Written request -
Every entry needs to be reproduced exactly.

[Rows from a 3D scene dataset]
####

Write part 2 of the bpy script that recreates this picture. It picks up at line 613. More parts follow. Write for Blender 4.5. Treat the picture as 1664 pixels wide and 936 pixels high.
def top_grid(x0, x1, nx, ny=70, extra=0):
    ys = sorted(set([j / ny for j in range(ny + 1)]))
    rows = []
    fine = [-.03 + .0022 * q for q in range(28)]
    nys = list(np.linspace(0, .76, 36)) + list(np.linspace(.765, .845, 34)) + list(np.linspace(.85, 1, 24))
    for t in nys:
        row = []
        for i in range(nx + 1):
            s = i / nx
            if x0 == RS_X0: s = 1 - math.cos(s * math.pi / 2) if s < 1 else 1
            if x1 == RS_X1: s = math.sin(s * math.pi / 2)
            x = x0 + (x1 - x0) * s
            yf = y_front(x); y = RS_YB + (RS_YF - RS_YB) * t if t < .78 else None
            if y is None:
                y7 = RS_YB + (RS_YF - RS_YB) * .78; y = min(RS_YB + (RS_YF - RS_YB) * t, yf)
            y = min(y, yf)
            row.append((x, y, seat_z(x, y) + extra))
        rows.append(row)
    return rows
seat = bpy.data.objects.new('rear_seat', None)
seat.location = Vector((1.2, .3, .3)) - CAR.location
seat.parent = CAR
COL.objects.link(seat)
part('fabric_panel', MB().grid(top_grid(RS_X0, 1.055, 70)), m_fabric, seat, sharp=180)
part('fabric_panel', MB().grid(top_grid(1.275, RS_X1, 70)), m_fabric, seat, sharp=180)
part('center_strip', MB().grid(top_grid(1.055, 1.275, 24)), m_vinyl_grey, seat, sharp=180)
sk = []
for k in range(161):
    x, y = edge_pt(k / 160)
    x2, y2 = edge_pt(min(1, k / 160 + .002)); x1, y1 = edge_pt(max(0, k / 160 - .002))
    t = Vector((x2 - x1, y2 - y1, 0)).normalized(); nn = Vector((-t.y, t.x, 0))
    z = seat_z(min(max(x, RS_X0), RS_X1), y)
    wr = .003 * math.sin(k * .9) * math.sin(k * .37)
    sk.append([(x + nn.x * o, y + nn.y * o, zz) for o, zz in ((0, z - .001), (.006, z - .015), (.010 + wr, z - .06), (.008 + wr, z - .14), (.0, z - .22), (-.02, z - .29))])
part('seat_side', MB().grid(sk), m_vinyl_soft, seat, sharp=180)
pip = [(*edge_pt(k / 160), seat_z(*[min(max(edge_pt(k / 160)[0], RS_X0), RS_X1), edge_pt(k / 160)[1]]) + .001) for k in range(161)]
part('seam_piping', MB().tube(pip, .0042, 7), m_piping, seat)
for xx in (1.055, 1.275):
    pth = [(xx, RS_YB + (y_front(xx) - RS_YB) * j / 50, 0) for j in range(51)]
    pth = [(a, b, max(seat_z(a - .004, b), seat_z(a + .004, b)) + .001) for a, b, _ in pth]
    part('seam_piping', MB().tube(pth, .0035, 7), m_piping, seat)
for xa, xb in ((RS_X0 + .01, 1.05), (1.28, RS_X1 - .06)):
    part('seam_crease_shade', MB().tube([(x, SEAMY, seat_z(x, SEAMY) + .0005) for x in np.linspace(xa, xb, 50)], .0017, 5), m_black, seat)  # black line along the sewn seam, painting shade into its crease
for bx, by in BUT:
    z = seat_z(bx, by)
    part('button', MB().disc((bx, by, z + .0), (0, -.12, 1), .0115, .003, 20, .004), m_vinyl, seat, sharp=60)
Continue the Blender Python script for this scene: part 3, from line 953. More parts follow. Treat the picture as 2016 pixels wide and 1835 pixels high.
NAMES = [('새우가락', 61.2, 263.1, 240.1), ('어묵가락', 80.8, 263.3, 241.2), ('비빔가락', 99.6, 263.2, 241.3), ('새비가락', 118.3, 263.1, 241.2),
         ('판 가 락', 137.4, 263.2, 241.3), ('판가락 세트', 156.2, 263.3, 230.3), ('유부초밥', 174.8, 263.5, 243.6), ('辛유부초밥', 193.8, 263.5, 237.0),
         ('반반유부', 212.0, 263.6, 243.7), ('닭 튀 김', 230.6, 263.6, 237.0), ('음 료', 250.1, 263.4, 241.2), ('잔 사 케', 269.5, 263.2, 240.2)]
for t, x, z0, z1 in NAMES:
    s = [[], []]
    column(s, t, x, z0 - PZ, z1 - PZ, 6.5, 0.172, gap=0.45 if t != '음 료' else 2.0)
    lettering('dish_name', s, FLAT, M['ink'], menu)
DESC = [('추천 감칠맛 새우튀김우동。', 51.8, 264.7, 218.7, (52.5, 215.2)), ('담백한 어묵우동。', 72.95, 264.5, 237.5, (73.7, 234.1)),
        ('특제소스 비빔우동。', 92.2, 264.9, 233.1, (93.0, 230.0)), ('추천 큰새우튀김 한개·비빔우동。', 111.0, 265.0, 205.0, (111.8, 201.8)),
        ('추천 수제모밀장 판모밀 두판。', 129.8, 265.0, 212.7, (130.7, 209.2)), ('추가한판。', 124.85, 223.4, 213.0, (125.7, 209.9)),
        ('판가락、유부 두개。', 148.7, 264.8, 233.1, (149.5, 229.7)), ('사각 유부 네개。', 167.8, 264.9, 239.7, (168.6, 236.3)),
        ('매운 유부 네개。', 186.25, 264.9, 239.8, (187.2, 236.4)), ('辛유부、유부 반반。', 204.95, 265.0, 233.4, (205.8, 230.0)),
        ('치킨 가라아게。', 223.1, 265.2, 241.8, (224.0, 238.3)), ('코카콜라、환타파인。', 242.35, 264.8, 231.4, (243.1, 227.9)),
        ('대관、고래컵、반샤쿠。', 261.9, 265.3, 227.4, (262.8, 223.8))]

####

Solution to this problem -
Write part 2 of the bpy script that recreates this picture. It picks up at line 613. More parts follow. Write for Blender 4.5. Treat the picture as 1664 pixels wide and 936 pixels high.
def top_grid(x0, x1, nx, ny=70, extra=0):
    ys = sorted(set([j / ny for j in range(ny + 1)]))
    rows = []
    fine = [-.03 + .0022 * q for q in range(28)]
    nys = list(np.linspace(0, .76, 36)) + list(np.linspace(.765, .845, 34)) + list(np.linspace(.85, 1, 24))
    for t in nys:
        row = []
        for i in range(nx + 1):
            s = i / nx
            if x0 == RS_X0: s = 1 - math.cos(s * math.pi / 2) if s < 1 else 1
            if x1 == RS_X1: s = math.sin(s * math.pi / 2)
            x = x0 + (x1 - x0) * s
            yf = y_front(x); y = RS_YB + (RS_YF - RS_YB) * t if t < .78 else None
            if y is None:
                y7 = RS_YB + (RS_YF - RS_YB) * .78; y = min(RS_YB + (RS_YF - RS_YB) * t, yf)
            y = min(y, yf)
            row.append((x, y, seat_z(x, y) + extra))
        rows.append(row)
    return rows
seat = bpy.data.objects.new('rear_seat', None)
seat.location = Vector((1.2, .3, .3)) - CAR.location
seat.parent = CAR
COL.objects.link(seat)
part('fabric_panel', MB().grid(top_grid(RS_X0, 1.055, 70)), m_fabric, seat, sharp=180)
part('fabric_panel', MB().grid(top_grid(1.275, RS_X1, 70)), m_fabric, seat, sharp=180)
part('center_strip', MB().grid(top_grid(1.055, 1.275, 24)), m_vinyl_grey, seat, sharp=180)
sk = []
for k in range(161):
    x, y = edge_pt(k / 160)
    x2, y2 = edge_pt(min(1, k / 160 + .002)); x1, y1 = edge_pt(max(0, k / 160 - .002))
    t = Vector((x2 - x1, y2 - y1, 0)).normalized(); nn = Vector((-t.y, t.x, 0))
    z = seat_z(min(max(x, RS_X0), RS_X1), y)
    wr = .003 * math.sin(k * .9) * math.sin(k * .37)
    sk.append([(x + nn.x * o, y + nn.y * o, zz) for o, zz in ((0, z - .001), (.006, z - .015), (.010 + wr, z - .06), (.008 + wr, z - .14), (.0, z - .22), (-.02, z - .29))])
part('seat_side', MB().grid(sk), m_vinyl_soft, seat, sharp=180)
pip = [(*edge_pt(k / 160), seat_z(*[min(max(edge_pt(k / 160)[0], RS_X0), RS_X1), edge_pt(k / 160)[1]]) + .001) for k in range(161)]
part('seam_piping', MB().tube(pip, .0042, 7), m_piping, seat)
for xx in (1.055, 1.275):
    pth = [(xx, RS_YB + (y_front(xx) - RS_YB) * j / 50, 0) for j in range(51)]
    pth = [(a, b, max(seat_z(a - .004, b), seat_z(a + .004, b)) + .001) for a, b, _ in pth]
    part('seam_piping', MB().tube(pth, .0035, 7), m_piping, seat)
for xa, xb in ((RS_X0 + .01, 1.05), (1.28, RS_X1 - .06)):
    part('seam_crease_shade', MB().tube([(x, SEAMY, seat_z(x, SEAMY) + .0005) for x in np.linspace(xa, xb, 50)], .0017, 5), m_black, seat)  # black line along the sewn seam, painting shade into its crease
for bx, by in BUT:
    z = seat_z(bx, by)
    part('button', MB().disc((bx, by, z + .0), (0, -.12, 1), .0115, .003, 20, .004), m_vinyl, seat, sharp=60)
Continue the Blender Python script for this scene: part 3, from line 953. More parts follow. Treat the picture as 2016 pixels wide and 1835 pixels high.
NAMES = [('새우가락', 61.2, 263.1, 240.1), ('어묵가락', 80.8, 263.3, 241.2), ('비빔가락', 99.6, 263.2, 241.3), ('새비가락', 118.3, 263.1, 241.2),
         ('판 가 락', 137.4, 263.2, 241.3), ('판가락 세트', 156.2, 263.3, 230.3), ('유부초밥', 174.8, 263.5, 243.6), ('辛유부초밥', 193.8, 263.5, 237.0),
         ('반반유부', 212.0, 263.6, 243.7), ('닭 튀 김', 230.6, 263.6, 237.0), ('음 료', 250.1, 263.4, 241.2), ('잔 사 케', 269.5, 263.2, 240.2)]
for t, x, z0, z1 in NAMES:
    s = [[], []]
    column(s, t, x, z0 - PZ, z1 - PZ, 6.5, 0.172, gap=0.45 if t != '음 료' else 2.0)
    lettering('dish_name', s, FLAT, M['ink'], menu)
DESC = [('추천 감칠맛 새우튀김우동。', 51.8, 264.7, 218.7, (52.5, 215.2)), ('담백한 어묵우동。', 72.95, 264.5, 237.5, (73.7, 234.1)),
        ('특제소스 비빔우동。', 92.2, 264.9, 233.1, (93.0, 230.0)), ('추천 큰새우튀김 한개·비빔우동。', 111.0, 265.0, 205.0, (111.8, 201.8)),
        ('추천 수제모밀장 판모밀 두판。', 129.8, 265.0, 212.7, (130.7, 209.2)), ('추가한판。', 124.85, 223.4, 213.0, (125.7, 209.9)),
        ('판가락、유부 두개。', 148.7, 264.8, 233.1, (149.5, 229.7)), ('사각 유부 네개。', 167.8, 264.9, 239.7, (168.6, 236.3)),
        ('매운 유부 네개。', 186.25, 264.9, 239.8, (187.2, 236.4)), ('辛유부、유부 반반。', 204.95, 265.0, 233.4, (205.8, 230.0)),
        ('치킨 가라아게。', 223.1, 265.2, 241.8, (224.0, 238.3)), ('코카콜라、환타파인。', 242.35, 264.8, 231.4, (243.1, 227.9)),
        ('대관、고래컵、반샤쿠。', 261.9, 265.3, 227.4, (262.8, 223.8))]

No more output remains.